Von Guszczewina geht es nun 15 Kilometer durch den Bialowieza-Urwald bis zum Ort Bialowieza. Hier habe ich mich im Agroturystyka Domek Pod Klonem (Das Ahornhaus) zunächst für drei Nächte eingebucht. Hier werde ich von Waldemar, dem Besitzer, freundlich empfangen und in das Haus eingewiesen. Es ist ein schönes Holzhaus und mein Zimmer ist einfach aber ordentlich und sinnvoll eingerichtet. Hier kann ich es die nächsten Tage aushalten. Ich bin in den ersten Tagen der einzige Bewohner des Hauses.

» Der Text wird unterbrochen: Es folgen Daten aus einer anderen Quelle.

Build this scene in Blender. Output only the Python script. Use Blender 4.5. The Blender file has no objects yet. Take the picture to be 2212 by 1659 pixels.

Nach einer kurzen Besichtigungstour im Ort, stelle ich fest, dass wir hier gut von der polnischen Armee geschützt werde. Da kaum Touristen um diese Zeit da sind, fallen die zahlreiche Soldaten durchaus auf. Auf dem großen Parkplatz im Zentrum des Ortes haben sie eine provisorische Kaserne aus Wohncontainern, Dixi Toiletten und, zumindest nehme ich das an, auch aus Waschcontainern errichtet. Wie das beim Militär oft so ist, sind viele Soldaten nicht sonderlich aktiv beschäftigt, sondern sitzen, laufen und beschäftigen sich sonst mit ganz unterschiedlichen Dingen. Einige hundert Meter weiter im Bereich des ehemaligen Zarenbahnhofs scheint dann ein operativer Bereich des polnischen Militärs aufgebaut zu sein. Sowohl die provisorische Kaserne als auch deren operativer Bereich sind natürlich besonders gesichert und auch bewacht. Hinein kommt da unbemerkt niemand.

Etwas schwierig gestaltet sich an diesem ersten Abend das Abendessen. Ich muss in einem Restaurant wohl des ersten Hotel des Ortes mein Abendessen einnehmen, weil das andere Restaurant geschlossen hat. Der Preis ist dann auch entsprechend hoch und das Essen qualitativ nicht besonders ansprechend. Aber was solls? Morgen gibt es sicher wieder andere Möglichkeiten.